But he's not unfounded in his claims. The Head of Renault PU development at the tests admitted that they were behind schedule and is mainly due to software gremlins. Saying things like 'limp home' mode and 'fail safe' programs either didn't exist yet or were very immature in their development, even for relatively minor issues these then become major problems for the teams.
The problem is not that he's claiming there were software problems; there have been. It's with his pig-ignorant frothing about the causes of those problems.
Let's start with his opening passage
I’ve been working in the IT business since the mid-nineties and a recurring problem in recent years has been that even magna cum laude university graduates don’t know how to program properly anymore
Gosh! Really? Fresh-faced graduates aren't top flight programmers! Who'd have thought? A degree in Computer Science, at best, makes you a passable programmer; to become a good programmer you need experience. It has always been thus and it will always be thus. It's just ignorant to think you're saying anything insightful by commenting on this.
If you come fresh out of university today, chances are that you have learned to program in Java or C#, which has nothing to do whatsoever with programming. Imagine you were asked to write a program for bolting stuff together. Today’s kids would come up with something like that:
Translation: I'm a grumpy old fart who doesn't like this new fangled technology. It's also deeply irrelevant to the problems of Red Bull because you can bed your bottom socks that (a) they aren't putting fresh faced graduates straight onto the coalface and (b) the people they're hiring are embedded programmers not Java monkeys.
Renault, however, seem to have hired an unholy bunch of C# script kiddies or some guys, who acquired their hardware programming skills on Wikipedia, because if they were hardcore nerds from days gone by, we wouldn’t have heard the words ‘software problem’ uttered nearly as often as we did during winter-testing. To put it bluntly: A program that after 2 years of development still doesn’t run properly has been written by someone, who chose the wrong job.

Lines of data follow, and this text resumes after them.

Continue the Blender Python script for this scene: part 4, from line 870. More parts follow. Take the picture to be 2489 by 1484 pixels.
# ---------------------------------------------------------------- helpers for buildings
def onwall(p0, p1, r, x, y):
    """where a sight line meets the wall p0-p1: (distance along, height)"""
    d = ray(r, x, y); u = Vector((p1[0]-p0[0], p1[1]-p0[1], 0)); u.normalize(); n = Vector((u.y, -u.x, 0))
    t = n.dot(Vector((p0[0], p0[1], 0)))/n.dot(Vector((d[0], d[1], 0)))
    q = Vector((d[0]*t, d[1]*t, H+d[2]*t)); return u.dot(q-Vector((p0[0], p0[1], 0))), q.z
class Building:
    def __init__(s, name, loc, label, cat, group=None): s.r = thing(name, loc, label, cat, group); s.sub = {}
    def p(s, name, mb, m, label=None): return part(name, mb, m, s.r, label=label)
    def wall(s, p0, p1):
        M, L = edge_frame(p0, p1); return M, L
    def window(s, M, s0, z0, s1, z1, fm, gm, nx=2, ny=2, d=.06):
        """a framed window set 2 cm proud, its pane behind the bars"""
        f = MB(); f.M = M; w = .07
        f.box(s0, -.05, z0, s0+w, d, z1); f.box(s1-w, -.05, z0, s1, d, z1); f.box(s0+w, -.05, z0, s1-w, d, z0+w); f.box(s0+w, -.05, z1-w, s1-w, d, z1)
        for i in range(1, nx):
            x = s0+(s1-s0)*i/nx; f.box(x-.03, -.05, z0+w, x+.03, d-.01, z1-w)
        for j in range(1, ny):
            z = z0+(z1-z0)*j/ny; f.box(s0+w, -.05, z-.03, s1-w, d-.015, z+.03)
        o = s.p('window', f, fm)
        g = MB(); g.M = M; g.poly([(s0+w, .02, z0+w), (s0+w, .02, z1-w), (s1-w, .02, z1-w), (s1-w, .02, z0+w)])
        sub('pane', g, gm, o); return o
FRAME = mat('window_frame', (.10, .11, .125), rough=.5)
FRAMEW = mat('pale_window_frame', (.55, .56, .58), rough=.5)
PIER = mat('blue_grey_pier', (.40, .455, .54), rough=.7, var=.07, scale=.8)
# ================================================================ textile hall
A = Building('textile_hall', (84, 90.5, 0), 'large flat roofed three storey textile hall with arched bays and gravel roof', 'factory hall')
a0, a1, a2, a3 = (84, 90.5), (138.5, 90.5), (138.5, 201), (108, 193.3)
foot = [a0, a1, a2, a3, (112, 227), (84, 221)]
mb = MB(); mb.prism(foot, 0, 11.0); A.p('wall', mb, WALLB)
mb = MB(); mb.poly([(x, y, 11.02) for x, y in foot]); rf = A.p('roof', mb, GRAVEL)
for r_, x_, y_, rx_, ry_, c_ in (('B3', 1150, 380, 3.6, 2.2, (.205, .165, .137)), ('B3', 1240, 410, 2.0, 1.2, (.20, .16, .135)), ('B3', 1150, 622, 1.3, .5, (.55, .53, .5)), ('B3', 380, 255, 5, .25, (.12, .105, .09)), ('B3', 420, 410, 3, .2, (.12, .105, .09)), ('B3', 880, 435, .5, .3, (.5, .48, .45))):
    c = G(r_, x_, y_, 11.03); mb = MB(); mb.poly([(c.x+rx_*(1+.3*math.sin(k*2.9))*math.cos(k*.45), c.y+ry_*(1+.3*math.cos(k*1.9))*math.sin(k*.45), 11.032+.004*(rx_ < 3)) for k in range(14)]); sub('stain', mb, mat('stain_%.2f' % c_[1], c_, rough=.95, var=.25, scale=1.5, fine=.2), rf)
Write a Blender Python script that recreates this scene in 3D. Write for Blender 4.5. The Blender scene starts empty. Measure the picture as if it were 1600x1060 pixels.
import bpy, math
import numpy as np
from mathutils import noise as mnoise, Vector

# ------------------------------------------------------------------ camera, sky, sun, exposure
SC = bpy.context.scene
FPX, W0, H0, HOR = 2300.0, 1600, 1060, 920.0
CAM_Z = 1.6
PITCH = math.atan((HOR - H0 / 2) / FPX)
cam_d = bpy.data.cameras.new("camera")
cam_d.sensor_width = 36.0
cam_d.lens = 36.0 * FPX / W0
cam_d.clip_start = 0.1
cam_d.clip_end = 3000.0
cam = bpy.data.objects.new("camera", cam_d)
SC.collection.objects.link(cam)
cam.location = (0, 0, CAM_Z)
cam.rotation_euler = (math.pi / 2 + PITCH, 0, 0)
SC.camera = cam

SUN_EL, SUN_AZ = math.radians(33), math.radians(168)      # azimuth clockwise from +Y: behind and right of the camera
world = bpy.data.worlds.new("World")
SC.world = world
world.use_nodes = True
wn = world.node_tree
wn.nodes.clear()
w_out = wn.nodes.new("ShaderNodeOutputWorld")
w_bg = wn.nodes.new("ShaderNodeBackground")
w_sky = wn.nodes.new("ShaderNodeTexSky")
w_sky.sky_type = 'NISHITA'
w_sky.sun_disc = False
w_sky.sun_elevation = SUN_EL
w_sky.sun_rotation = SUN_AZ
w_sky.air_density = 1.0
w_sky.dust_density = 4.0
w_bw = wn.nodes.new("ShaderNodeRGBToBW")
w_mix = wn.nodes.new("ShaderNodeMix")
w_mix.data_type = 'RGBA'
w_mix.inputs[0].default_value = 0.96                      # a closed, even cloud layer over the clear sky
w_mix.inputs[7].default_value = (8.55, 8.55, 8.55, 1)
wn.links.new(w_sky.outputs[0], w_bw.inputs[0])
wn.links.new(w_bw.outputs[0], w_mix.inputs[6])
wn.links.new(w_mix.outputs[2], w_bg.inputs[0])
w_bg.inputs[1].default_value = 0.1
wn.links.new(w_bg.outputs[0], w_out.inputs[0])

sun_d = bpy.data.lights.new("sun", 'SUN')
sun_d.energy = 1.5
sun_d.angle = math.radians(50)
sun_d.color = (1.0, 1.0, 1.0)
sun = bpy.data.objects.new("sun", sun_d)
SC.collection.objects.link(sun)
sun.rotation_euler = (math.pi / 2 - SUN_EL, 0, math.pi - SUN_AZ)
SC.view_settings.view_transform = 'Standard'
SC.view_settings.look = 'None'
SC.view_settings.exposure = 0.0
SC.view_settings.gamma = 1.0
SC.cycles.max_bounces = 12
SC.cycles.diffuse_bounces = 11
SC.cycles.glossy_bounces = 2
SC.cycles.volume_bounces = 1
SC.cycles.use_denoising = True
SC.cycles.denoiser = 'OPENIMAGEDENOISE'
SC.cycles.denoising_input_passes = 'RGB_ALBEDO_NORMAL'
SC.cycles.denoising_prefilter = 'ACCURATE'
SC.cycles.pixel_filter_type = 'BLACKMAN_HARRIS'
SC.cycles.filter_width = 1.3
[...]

Clueless speculation followed by a complete ignorance of development cycles. Astonishingly so from someone who claims to have been "working in the IT business since the mid-nineties". Red Bull's programmers aren't running towards a fixed target, they're constantly re-designing, re-developing and tuning towards hardware that changes on a weekly or even daily basis.
Testing these days is considered optional. When was it last time that you bought a video game that didn’t install a first patch within a week of release day?
Another clue-free comment. Games these days receive more testing than they ever have. The reasons that Games are coming out needing patches is because they're multiple orders of magnitude more complicated than they used to be combined with a bunch of economic factors and the fact that you
can patch these days. Did you know that Pac Man famously had a bug in its Ghost AI? In fact, test-driven development is vastly more widespread than ten years ago and barely existed twenty years ago, claims that bugs are down to second rate developers and - worse - down to programmers learning in modern languages are the purest rose-tinted nostalgia.
The last program I bought that didn’t need patching to repair basic functionality cost me 0,00 bucks, because I had written it myself. I had spent 3 months on programming it and 2 months on testing it and when it it was released, it worked. Today’s industry would have released it after 3 months and then spend 4 months on releasing patches that should have been part of the release version.
A spot of ego-stroking followed a failure to understand release cycles. More to the point: Renault
didn't choose the release date; they
couldn't hold back the software for further testing.
There's nothing insightful about pointing out that having software problems means you had problems in your software development means you had problems in your software development department but there's not a single solid insight in this blogpost; it's a collection of rants based on little more than arrogance and prejudice.